What the exercise asks: Give back, exactly as written, the lines from the beginning of the listing through the one that contains "return np.array(p)".

Recorded information:
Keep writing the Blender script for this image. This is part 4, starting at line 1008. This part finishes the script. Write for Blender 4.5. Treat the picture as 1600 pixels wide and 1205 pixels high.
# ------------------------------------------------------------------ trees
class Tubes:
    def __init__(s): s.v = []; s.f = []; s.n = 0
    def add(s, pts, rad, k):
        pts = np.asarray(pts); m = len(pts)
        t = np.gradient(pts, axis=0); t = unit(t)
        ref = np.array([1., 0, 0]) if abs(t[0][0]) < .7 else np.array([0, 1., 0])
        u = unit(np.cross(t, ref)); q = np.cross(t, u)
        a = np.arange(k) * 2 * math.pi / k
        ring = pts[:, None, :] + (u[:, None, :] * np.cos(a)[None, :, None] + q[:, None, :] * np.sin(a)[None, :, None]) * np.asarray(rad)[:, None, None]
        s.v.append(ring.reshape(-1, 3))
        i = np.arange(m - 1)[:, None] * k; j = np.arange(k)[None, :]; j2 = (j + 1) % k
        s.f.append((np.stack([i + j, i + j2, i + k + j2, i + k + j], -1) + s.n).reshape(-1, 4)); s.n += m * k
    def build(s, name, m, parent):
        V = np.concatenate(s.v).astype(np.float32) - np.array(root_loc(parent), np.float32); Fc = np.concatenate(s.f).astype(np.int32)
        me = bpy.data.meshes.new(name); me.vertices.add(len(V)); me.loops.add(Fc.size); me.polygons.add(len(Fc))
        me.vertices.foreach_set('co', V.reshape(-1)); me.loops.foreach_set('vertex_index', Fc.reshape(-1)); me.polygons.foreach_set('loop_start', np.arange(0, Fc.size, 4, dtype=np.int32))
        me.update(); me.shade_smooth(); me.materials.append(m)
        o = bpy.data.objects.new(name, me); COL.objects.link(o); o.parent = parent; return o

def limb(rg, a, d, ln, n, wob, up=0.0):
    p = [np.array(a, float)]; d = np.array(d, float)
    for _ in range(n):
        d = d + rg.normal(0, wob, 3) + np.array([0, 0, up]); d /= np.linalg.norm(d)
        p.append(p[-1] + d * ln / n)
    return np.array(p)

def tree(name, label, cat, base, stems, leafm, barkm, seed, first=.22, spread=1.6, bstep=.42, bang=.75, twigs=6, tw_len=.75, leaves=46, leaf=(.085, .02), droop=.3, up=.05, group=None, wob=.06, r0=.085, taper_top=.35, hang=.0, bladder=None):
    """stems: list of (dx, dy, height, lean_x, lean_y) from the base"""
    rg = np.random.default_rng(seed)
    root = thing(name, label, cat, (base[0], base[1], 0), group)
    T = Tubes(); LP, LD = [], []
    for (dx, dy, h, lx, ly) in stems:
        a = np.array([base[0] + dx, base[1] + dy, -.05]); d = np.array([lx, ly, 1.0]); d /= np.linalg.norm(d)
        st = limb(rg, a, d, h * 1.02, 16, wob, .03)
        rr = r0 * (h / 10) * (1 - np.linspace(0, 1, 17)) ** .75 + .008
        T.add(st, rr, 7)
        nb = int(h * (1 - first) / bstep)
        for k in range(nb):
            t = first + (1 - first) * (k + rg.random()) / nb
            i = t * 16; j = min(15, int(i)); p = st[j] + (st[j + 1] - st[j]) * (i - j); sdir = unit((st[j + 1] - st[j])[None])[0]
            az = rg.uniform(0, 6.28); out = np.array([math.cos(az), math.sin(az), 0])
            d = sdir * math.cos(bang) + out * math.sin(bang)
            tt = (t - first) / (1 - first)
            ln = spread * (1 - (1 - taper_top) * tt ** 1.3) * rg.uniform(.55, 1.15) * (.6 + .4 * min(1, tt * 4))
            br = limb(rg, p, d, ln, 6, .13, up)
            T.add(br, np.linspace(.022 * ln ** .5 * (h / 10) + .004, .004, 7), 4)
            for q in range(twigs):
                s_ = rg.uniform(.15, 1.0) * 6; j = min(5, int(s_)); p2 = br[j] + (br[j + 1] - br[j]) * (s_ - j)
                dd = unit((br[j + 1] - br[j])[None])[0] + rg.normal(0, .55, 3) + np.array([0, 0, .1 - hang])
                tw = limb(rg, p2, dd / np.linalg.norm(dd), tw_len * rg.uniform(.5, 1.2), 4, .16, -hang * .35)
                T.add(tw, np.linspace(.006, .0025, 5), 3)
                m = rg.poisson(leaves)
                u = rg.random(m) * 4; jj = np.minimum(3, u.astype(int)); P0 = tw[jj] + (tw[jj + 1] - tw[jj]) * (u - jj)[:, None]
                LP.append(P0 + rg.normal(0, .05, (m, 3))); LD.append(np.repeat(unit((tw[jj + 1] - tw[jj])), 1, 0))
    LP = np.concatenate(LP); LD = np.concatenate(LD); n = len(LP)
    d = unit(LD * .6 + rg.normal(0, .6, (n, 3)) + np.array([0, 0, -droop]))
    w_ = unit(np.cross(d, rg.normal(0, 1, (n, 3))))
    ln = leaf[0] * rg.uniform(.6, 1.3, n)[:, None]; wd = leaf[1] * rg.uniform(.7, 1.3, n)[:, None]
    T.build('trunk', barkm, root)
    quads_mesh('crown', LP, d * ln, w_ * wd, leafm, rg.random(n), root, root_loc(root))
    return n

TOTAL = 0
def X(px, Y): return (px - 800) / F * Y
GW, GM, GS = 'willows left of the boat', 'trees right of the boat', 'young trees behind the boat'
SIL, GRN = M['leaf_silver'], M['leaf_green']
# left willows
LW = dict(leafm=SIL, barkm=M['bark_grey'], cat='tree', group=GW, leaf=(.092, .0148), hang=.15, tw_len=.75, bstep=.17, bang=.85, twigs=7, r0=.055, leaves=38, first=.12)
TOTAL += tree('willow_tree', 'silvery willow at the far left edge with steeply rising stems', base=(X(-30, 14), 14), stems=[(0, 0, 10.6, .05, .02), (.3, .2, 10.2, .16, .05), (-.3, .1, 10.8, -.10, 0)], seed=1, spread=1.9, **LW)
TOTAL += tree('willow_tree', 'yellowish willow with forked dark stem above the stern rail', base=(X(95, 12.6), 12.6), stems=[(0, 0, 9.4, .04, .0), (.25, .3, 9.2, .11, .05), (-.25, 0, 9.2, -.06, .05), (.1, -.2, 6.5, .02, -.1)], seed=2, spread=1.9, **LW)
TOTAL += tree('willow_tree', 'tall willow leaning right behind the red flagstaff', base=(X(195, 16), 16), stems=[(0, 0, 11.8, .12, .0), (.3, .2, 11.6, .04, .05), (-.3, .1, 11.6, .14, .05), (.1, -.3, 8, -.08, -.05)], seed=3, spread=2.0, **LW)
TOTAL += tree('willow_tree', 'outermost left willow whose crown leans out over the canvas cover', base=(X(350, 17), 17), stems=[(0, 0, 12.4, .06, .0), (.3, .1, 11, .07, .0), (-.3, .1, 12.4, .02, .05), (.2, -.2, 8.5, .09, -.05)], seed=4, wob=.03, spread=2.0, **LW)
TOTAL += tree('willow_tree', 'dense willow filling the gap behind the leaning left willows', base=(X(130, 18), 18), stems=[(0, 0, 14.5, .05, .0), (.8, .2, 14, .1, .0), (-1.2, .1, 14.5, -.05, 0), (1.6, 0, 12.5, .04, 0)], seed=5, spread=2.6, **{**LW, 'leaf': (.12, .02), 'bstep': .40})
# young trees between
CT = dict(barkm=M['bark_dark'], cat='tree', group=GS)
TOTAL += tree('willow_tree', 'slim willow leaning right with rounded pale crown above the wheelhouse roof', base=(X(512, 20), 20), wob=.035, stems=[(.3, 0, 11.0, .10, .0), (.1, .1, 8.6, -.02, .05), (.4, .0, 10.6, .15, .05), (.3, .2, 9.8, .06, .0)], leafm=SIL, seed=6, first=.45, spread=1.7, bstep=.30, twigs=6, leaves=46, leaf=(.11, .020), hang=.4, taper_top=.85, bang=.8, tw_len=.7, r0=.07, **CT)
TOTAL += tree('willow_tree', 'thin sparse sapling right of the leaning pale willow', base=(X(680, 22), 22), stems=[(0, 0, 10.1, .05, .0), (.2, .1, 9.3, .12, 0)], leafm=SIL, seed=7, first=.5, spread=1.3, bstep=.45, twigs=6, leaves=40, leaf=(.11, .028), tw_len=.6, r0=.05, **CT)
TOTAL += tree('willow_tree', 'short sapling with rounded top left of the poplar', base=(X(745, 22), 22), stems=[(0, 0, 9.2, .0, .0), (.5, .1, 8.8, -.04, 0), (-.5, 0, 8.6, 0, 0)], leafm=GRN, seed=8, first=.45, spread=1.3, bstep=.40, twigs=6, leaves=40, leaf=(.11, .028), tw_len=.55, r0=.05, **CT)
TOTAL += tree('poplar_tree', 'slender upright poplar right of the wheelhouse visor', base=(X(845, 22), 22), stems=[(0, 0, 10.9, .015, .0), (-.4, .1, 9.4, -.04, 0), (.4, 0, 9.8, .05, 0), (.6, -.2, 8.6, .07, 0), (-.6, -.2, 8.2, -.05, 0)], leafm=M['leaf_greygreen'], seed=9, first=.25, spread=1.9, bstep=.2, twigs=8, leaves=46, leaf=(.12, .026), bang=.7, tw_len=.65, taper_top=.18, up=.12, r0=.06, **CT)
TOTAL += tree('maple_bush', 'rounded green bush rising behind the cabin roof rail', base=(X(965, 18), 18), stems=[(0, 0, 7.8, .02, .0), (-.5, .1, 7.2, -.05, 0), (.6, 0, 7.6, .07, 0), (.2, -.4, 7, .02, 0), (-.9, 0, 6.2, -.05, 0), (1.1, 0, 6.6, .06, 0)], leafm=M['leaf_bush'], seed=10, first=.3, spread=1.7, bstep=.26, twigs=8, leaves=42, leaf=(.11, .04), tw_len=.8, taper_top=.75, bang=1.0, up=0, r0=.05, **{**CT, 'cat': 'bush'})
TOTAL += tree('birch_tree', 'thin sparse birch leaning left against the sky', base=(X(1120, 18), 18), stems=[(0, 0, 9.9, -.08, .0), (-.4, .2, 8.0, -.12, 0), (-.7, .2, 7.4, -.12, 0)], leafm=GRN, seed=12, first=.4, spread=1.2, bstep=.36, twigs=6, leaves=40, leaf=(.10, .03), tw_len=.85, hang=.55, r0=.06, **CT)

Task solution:
Keep writing the Blender script for this image. This is part 4, starting at line 1008. This part finishes the script. Write for Blender 4.5. Treat the picture as 1600 pixels wide and 1205 pixels high.
# ------------------------------------------------------------------ trees
class Tubes:
    def __init__(s): s.v = []; s.f = []; s.n = 0
    def add(s, pts, rad, k):
        pts = np.asarray(pts); m = len(pts)
        t = np.gradient(pts, axis=0); t = unit(t)
        ref = np.array([1., 0, 0]) if abs(t[0][0]) < .7 else np.array([0, 1., 0])
        u = unit(np.cross(t, ref)); q = np.cross(t, u)
        a = np.arange(k) * 2 * math.pi / k
        ring = pts[:, None, :] + (u[:, None, :] * np.cos(a)[None, :, None] + q[:, None, :] * np.sin(a)[None, :, None]) * np.asarray(rad)[:, None, None]
        s.v.append(ring.reshape(-1, 3))
        i = np.arange(m - 1)[:, None] * k; j = np.arange(k)[None, :]; j2 = (j + 1) % k
        s.f.append((np.stack([i + j, i + j2, i + k + j2, i + k + j], -1) + s.n).reshape(-1, 4)); s.n += m * k
    def build(s, name, m, parent):
        V = np.concatenate(s.v).astype(np.float32) - np.array(root_loc(parent), np.float32); Fc = np.concatenate(s.f).astype(np.int32)
        me = bpy.data.meshes.new(name); me.vertices.add(len(V)); me.loops.add(Fc.size); me.polygons.add(len(Fc))
        me.vertices.foreach_set('co', V.reshape(-1)); me.loops.foreach_set('vertex_index', Fc.reshape(-1)); me.polygons.foreach_set('loop_start', np.arange(0, Fc.size, 4, dtype=np.int32))
        me.update(); me.shade_smooth(); me.materials.append(m)
        o = bpy.data.objects.new(name, me); COL.objects.link(o); o.parent = parent; return o

def limb(rg, a, d, ln, n, wob, up=0.0):
    p = [np.array(a, float)]; d = np.array(d, float)
    for _ in range(n):
        d = d + rg.normal(0, wob, 3) + np.array([0, 0, up]); d /= np.linalg.norm(d)
        p.append(p[-1] + d * ln / n)
    return np.array(p)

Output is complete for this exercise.